Can Facebook Shed Light on Our Passion for Trade Justice?

Part of my role at the Black Gold Foundation is to encourage people who are involved in the coffee industry to write articles or comments for the BGF blog. There is no shortage of issues to write about but most people who agree to write for us or to provide comments all seem to be coming from the “ethical” side of the industry. I have been struggling to find people from the more corporate side of the industry to comment.

This was evident on the issue of the direction being taken by Fair Trade USA, their split from FLO and their plans to open up their certification to large plantations – a move motivated (according to critics) by the interests of the multinationals. This issue has created a huge number of articles, blogs, comments and argument ranging from the CEO of Fair Trade USA defending his organisation’s actions, to the criticisms and pleas from many Fair Trade pioneers. From an outsider’s view, it almost looks like the Fair Trade World is slowly imploding.

There seems to be no end to those willing to offer criticism, opinions, defences or commentary on this issue. However, there is a group who are conspicuous by their silence – those very multinationals who are (apparently) at the heart of this debate – Nestle, Starbucks, Kraft and so on. In this entire furore, I have not found a single article or comment originating from any of the major coffee-buying corporations on this issue (I’m sure someone will now point out one that I have missed). This led me to set about scouring the web for articles, statements and anything at all I could lay my hands on from the major corporations that addressed the coffee trade, fair trade and ethics. There are a few, but very little.

I started to ask myself why the big corporations would be so silent on the ethics of the coffee trade. Surely, I asked myself, Nestle, Starbucks, Kraft and the others would want consumers to know how ethical they are, how hard they work to be fair to producers, how sustainable their products and brands are? It seems not.
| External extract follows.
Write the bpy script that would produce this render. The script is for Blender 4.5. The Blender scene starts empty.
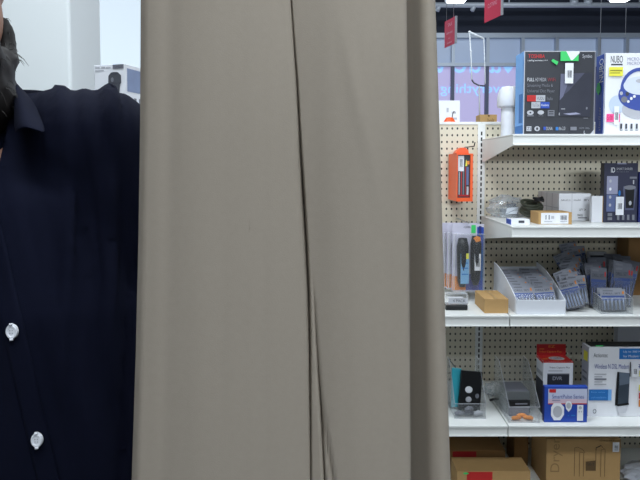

Why could this be? Well, the simple, unscientific, conclusion I have come to (and this will come as no surprise to anyone) is that they probably don’t care; ethics, fair trade are merely a distraction, a side show to the real business of making money. And, more importantly, on the face of it, they don’t need to care. Why do I say this? Well, let’s take one snapshot as an example:

I have carried out some very unscientific research and looked at Facebook. Nestlé has various Facebook pages, including for example, Nescafé. The combined Facebook pages for Nescafé, Nescafé USA, and Nescafé Philippines have around 3.8 million fans. The Nespresso Facebook page has 1.7 million fans. These are huge numbers, but seem dwarfed by Starbucks which has 30 million fans. Now let’s contrast that with The Fairtrade Foundation in the UK, which has 76,200 fans, Transfair Canada which has 1,600 fans and the World Fair Trade Organisation which has 15,200 fans.
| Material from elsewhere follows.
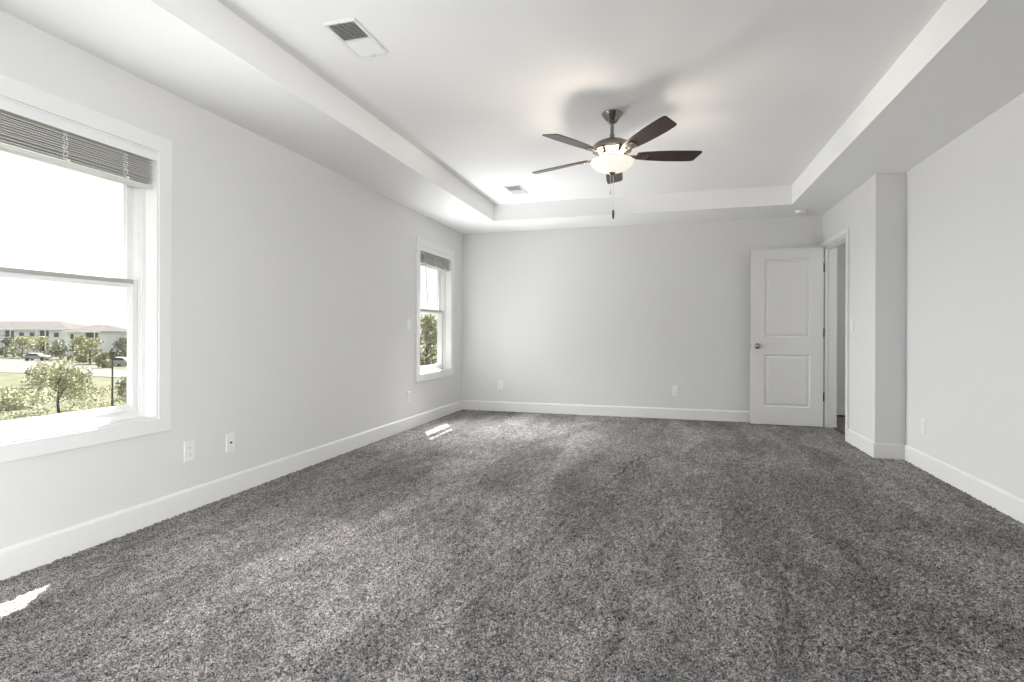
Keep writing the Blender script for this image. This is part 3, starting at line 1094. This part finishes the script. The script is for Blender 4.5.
def tree(name, x, y, h, w, leafm, label, cat='tree', n=900, ls=0.22, trunk=0.3, seed=1, group=None, clumps=12, tall=False):
    g = random.Random(seed)
    root = tag(empty(name, (x, y, GZ), g.uniform(0, 6)), label, cat, group)
    bm = bmesh.new()
    top = h * 0.8
    tube(bm, [(0, 0, -0.1), (0.03 * h * g.uniform(-1, 1), 0, h * trunk), (0.03 * h, 0.02 * h, top)], [0.022 * h + 0.03, 0.016 * h + 0.02, 0.01], 8)
    cl = []
    for k in range(clumps):
        t_ = g.random()
        zc = h * (trunk + (0.92 - trunk) * t_)
        prof_ = math.sin(PI * (0.18 + 0.75 * t_)) if not tall else (1.05 - t_)
        rr = 0.5 * w * prof_ * math.sqrt(g.random())
        a = g.uniform(0, 2 * PI)
        cl.append((rr * math.cos(a), rr * math.sin(a), zc, w * g.uniform(0.16, 0.28)))
    for (cx, cy, cz, r_) in cl:
        tube(bm, [(0, 0, max(h * trunk * 0.9, cz - 0.25 * h)), (cx * 0.6, cy * 0.6, cz - 0.05 * h), (cx, cy, cz)], [0.008 * h, 0.005 * h, 0.003 * h], 5)
    obj('trunk', bm, M['bark'], root)
    bm = bmesh.new()
    for k in range(n):
        cx, cy, cz, r_ = cl[g.randrange(len(cl))]
        d_ = Vector((g.gauss(0, 1), g.gauss(0, 1), g.gauss(0, 0.8)))
        d_ = d_.normalized() * r_ * g.random() ** 0.4
        leaf(bm, (cx + d_.x, cy + d_.y, max(0.1, min(h, cz + d_.z))), ls * g.uniform(0.6, 1.2), g)
    obj('crown', bm, leafm, root)
    return root


tree('meadow_tree', -43.0, 29.0, 3.9, 4.0, M['leaf_olive'], 'loose olive tree standing alone in the meadow before the lamp post', n=2600, ls=0.12, trunk=0.24, seed=4)
tree('street_tree', -69.6, 45.0, 1.9, 2.6, M['leaf_dark'], 'small dark round tree at the street verge', n=500, ls=0.16, trunk=0.5, seed=5)
tree('meadow_shrub', -47.0, 38.0, 1.9, 3.2, M['leaf_dark'], 'dark shrub in the meadow beside the window frame', 'shrub', n=700, ls=0.16, trunk=0.08, seed=6)
tree('meadow_shrub', -49.5, 30.3, 1.5, 4.5, M['leaf_olive'], 'low olive shrub left of the meadow tree', 'shrub', n=700, ls=0.17, trunk=0.08, seed=7)
GT = 'trees across the street'
row = [(-150.8, 90.0, 4.7, 5.0, 'leaf_dark', 'dark tree across the street at the left pane edge'),
       (-141.9, 87.8, 4.9, 5.6, 'leaf_olive', 'broad olive tree before the long apartment block, second from left'),
       (-147.0, 95.0, 4.8, 5.2, 'leaf_olive', 'olive tree before the long apartment block, third from left'),
       (-127.5, 86.2, 4.2, 5.2, 'leaf_dark', 'dark bushy tree between the two apartment blocks'),
       (-133.0, 94.0, 5.0, 3.6, 'leaf_pale', 'thin pale tree before the projecting corner block'),
       (-104.0, 75.5, 5.1, 4.6, 'leaf_pale', 'bright pale green tree before the corner block'),
       (-90.5, 68.0, 2.5, 2.6, 'leaf_pale', 'small yellow green street tree behind the lamp post'),
       (-96.5, 76.5, 5.0, 4.4, 'leaf_dark', 'dark dense tree beside the right pane edge'),
       (-106.5, 83.0, 3.6, 3.0, 'leaf_dark', 'dark low tree behind the lamp head'),
       (-112.0, 80.0, 2.0, 4.0, 'leaf_dark', 'low dark bush row end beside the parked cars')]
for i, (x, y, h, w, lm, lab) in enumerate(row):
    tree('street_tree', x, y, h, w, M[lm], lab, n=700, ls=0.30, trunk=0.16, seed=20 + i, group=GT, clumps=14)
GT2 = 'trees beyond the corner window'
far_row = [(-48.4, 88.5, 9.0, 5.2, 'leaf_olive', 'olive tree seen low in the corner window, left of the mass'),
           (-40.8, 87.2, 9.2, 5.8, 'leaf_pale', 'pale tree seen in the middle of the corner window'),
           (-31.5, 87.5, 9.0, 5.4, 'leaf_olive', 'tall olive tree at the right of the corner window view'),
           (-23.0, 96.0, 7.8, 6.0, 'leaf_olive', 'olive tree partly behind the corner window frame'),
           (-55.5, 97.0, 8.0, 7.0, 'leaf_dark', 'dark tree behind the corner window tree mass')]
for i, (x, y, h, w, lm, lab) in enumerate(far_row):
    tree('park_tree', x, y, h, w, M[lm], lab, n=2200, ls=0.33, trunk=0.06, seed=50 + i, group=GT2, clumps=40)

# meadow undergrowth: uncountable tufts
g = random.Random(11)
bm = bmesh.new()
for k in range(20000):
    ang = math.radians(g.uniform(108, 166))
    rr = 13 + 66 * g.random() ** 0.75
    x, y = rr * math.cos(ang), rr * math.sin(ang)
    if y > 44 + (x + 70) * 0.1:
        continue
    if any(math.hypot(x - a, y - b_) < c for a, b_, c in ((-43, 29, 0.9), (-47, 38, 2.4), (-49.5, 30.3, 3.2), (-40.3, 30.9, 0.9))):
        continue
    hgt = g.uniform(0.10, 0.45) * (1.4 if math.sin(x * 0.6) + math.sin(y * 0.8 + x * 0.3) > 0.5 else 0.8)
    for q in range(3):
        leaf(bm, (x + g.gauss(0, 0.2), y + g.gauss(0, 0.2), GZ + hgt * g.random()), g.uniform(0.05, 0.12), g)
tag(obj('undergrowth', bm, M['leaf_pale']), 'rough meadow grass and low weeds before the street', 'grass', None, 'stuff')

# lamp post
lp = tag(empty('lamp_post', (-40.3, 30.9, GZ)), 'dark lamp post standing in the meadow', 'lamp post')
bm = bmesh.new()
lathe(bm, [(0.12, 0.0), (0.12, 0.35), (0.075, 0.42), (0.06, 2.0), (0.05, 4.0)], 14)
obj('pole', bm, M['lamp_post'], lp, smooth=True, angle=40)
bm = bmesh.new()
lathe(bm, [(0.05, 3.98), (0.16, 4.05), (0.24, 4.55), (0.10, 4.72), (0.03, 4.85)], 8)
obj('lantern', bm, M['lamp_post'], lp)

# apartment buildings
def building(name, P, Q, zt, zr, depth, holes, label, bay=None):
    """P, Q: ground ends of the facade facing the house; hip roof up to zr"""
    P, Q = Vector((*P, 0)), Vector((*Q, 0))
    d = (Q - P)
    Lg = d.length
    ang = math.atan2(d.y, d.x)
    root = tag(empty(name, (P.x, P.y, GZ), ang), label, 'building', 'apartment buildings across the street')
    # local: x along facade, y = away from the house, z up
    H = zt - GZ
    obj('walls', boxes((0, 0, -0.1, Lg, depth, H)), M['facade'], root)
    bm = bmesh.new()
    e = 0.7
    hr = zr - GZ
    inset = min(depth / 2 + e, Lg * 0.3)
    A = [bm.verts.new(v) for v in ((-e, -e, H), (Lg + e, -e, H), (Lg + e, depth + e, H), (-e, depth + e, H))]
    Bv = [bm.verts.new((inset, depth / 2, hr)), bm.verts.new((Lg - inset, depth / 2, hr))]
    bm.faces.new([A[0], A[1], Bv[1], Bv[0]])
    bm.faces.new([A[1], A[2], Bv[1]])
    bm.faces.new([A[2], A[3], Bv[0], Bv[1]])
    bm.faces.new([A[3], A[0], Bv[0]])
    bm.faces.new(A[::-1])
    obj('roof', bm, M['roof'], root)
    obj('fascia', boxes((-e, -e - 0.05, H - 0.28, Lg + e, -e + 0.05, H + 0.02)), M['facade'], root)
    for (x0, z0, x1, z1, kind) in holes:
        if kind == 'w':
            bm = bmesh.new()
            for q in ((x0, z0, x1, z0 + 0.1), (x0, z1 - 0.1, x1, z1), (x0, z0, x0 + 0.1, z1), (x1 - 0.1, z0, x1, z1)):
                box(bm, q[0], -0.08, q[1], q[2], 0.02, q[3])
            wv = obj('window', bm, M['facade'], root)
            obj('pane', boxes((x0 + 0.1, -0.03, z0 + 0.1, x1 - 0.1, 0.01, z1 - 0.1)), M['pane'], wv)
        else:
            bm = boxes((x0, -1.2, z0 - 0.15, x1, 0.0, z0))
            for xx in (x0, x1 - 0.18):
                box(bm, xx, -1.2, z0 - 0.15, xx + 0.18, -1.02, z1 + 0.15)
            bal = obj('balcony', bm, M['facade'], root)
            obj('opening', boxes((x0 + 0.1, -0.04, z0, x1 - 0.1, 0.02, z1)), M['recess'], bal)
            bm = bmesh.new()
            box(bm, x0, -1.2, z0 + 0.95, x1, -1.15, z0 + 1.05)
            k = x0 + 0.1
            while k < x1:
                box(bm, k, -1.19, z0, k + 0.05, -1.16, z0 + 0.95)
                k += 0.3
            obj('railing', bm, M['lamp_post'], bal)
    return root


def storeys(Lg, rows, pat, w=1.5, hgt=1.5, step=3.2, start=1.2):
    out_ = []
    for r_, z in enumerate(rows):
        x = start
        k = 0
        while x + w < Lg - 0.6:
            c = pat[k % len(pat)]
            if c == 'b':
                out_.append((x, z - 0.5, x + w + 1.0, z + 1.9, 'b'))
                x += 1.0
            elif c == 'w':
                out_.append((x, z, x + w, z + hgt, 'w'))
            x += step
            k += 1
    return out_


building('apartment_building', (-192.0, 101.0), (-160.4, 109.9), 1.75, 4.0, 15, storeys(33, (1.2, 4.4), 'bbwbbwwbww', w=1.6, step=2.9),
         'long apartment block with a broad hip roof at the left of the view')
building('apartment_building', (-149.6, 102.6), (-141.2, 105.0), 1.15, 2.9, 12, [(0.9, 1.0, 2.1, 2.6, 'w'), (0.9, 4.1, 2.1, 5.5, 'w'), (4.9, 0.8, 8.2, 2.9, 'b'), (4.9, 3.7, 8.2, 5.8, 'b')],
         'projecting corner block with stacked balconies in the view')
building('apartment_building', (-141.6, 113.4), (-108.0, 122.2), 1.30, 4.1, 15, storeys(34, (1.2, 4.3), 'wwbwwwb', w=1.7, step=3.3),
         'apartment block with white trim by the right pane edge')

# parked cars
def car(x, y, rz, label):
    w = tag(empty('car', (x, y, GZ + 0.06), rz), label, 'car', 'parked cars')
    bm = bmesh.new()
    prism(bm, [(-2.1, 0.35), (2.1, 0.35), (2.15, 0.75), (1.9, 0.95), (1.0, 1.02), (0.4, 1.5), (-1.2, 1.55), (-1.9, 1.05), (-2.15, 0.9)], 'y', -0.85, 0.85)
    obj('body', bm, M['car_white'], w, bevel=0.08)
    bm = bmesh.new()
    prism(bm, [(0.85, 1.04), (0.35, 1.44), (-1.1, 1.48), (-1.6, 1.06)], 'y', -0.87, 0.87)
    obj('windows', bm, M['car_dark'], w)
    for sx_ in (-1.3, 1.3):
        for sy_ in (-0.78, 0.78):
            bm = bmesh.new()
            lathe(bm, [(0.18, -0.1), (0.33, -0.1), (0.33, 0.1), (0.18, 0.1)], 16, (sx_, sy_, 0.33), axis='y')
            obj('wheel', bm, M['car_dark'], w)


car(-125.5, 80.4, 0.5, 'white parked car under the olive trees at the left')
car(-92.0, 72.5, 0.3, 'white parked car before the dark tree by the pane edge')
There are numerous conclusions we can draw from this very quick and somewhat lazy bit of research but, for me, the most telling thing is that Nescafé, Nespresso, Starbucks and the like are desired lifestyle brands. They have captured the imagination of consumers, and project an aspirational lifestyle. They don’t need to care about ethical values because that’s not what their followers are interested in or aspire to. If this is the case, then no amount of criticism, attack or evangelising on the part of Fair Trade advocates is going to make a difference. If we want ethical trade to become genuinely mainstream, then we need to look at what the corporations have achieved with their marketing – perhaps we need to make ethical trade an equally aspirational lifestyle brand?